Addressing your unhealthy relationship

Learn what you can do if you think your friendship or romantic relationship has signs of unhealthy behavior.

Unhealthy relationships are built on power and control, instead of equity and respect. In the beginning, unhealthy behaviors might not seem like a big deal. However, insults, jealous accusations, yelling, put-downs, shoving, pushing or other abusive behaviors, are unhealthy and disrespectful. You deserve to be respected.

If you ever feel like you’re in physical danger, call 911 if it is safe to do so. To talk to an advocate, you can call the 24/7 National Dating Abuse Helpline at 1-866-331-9474 or text loveis to 22522.

Focus on your safety

If you think your friendship or relationship is unhealthy, think about your safety.

  • Remember, people can only change if they want to. You can’t force the situation – especially if the other person doesn’t think they’re wrong.
  • Trust your gut. If you feel like something is not right, listen to that inner voice.
  • Relationships shouldn’t drain you. If yours is, think about ending it. You deserve to feel good in your relationships.
  • Focus on yourself and your needs. Your wellness is the most important thing. Keep an eye on your stress levels, try to get enough sleep, and be sure to spend time with friends and family. Support systems can help you feel less isolated.

You can’t change your partner or friend’s behavior, but you can make changes in your own life to stay safe. Consider ending the relationship before it gets worse. If you do leave, use a safety plan.

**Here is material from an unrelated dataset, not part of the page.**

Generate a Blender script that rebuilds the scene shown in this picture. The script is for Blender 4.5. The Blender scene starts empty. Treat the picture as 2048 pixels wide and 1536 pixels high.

Talk to someone you trust or contact a service provider for support

You don’t have to go through an unhealthy relationship alone. If you are ready to talk about your situation, find someone you trust. This might be a family member, friend, teacher, counselor, coach, coworker, or someone else. You can start by asking them to listen, and take it step by step at the pace you’re comfortable with. You can search for local service providers if you would like to speak to an advocate about options, resources, and/or support. You can also call the 24/7 National Teen Dating Abuse Helpline at (866) 331-9474 or text: loveis to 22522.

What you can say

If you don’t know how to begin the conversation, try starting with one of these:

  • “I haven’t been feeling good about my relationship. Can I talk to you about it?”
  • “Do you have any advice about dealing with a friend that isn’t treating me right?”
  • “I don’t know that I’m ready to leave yet, but can I share some things with you about issues happening in my relationship?”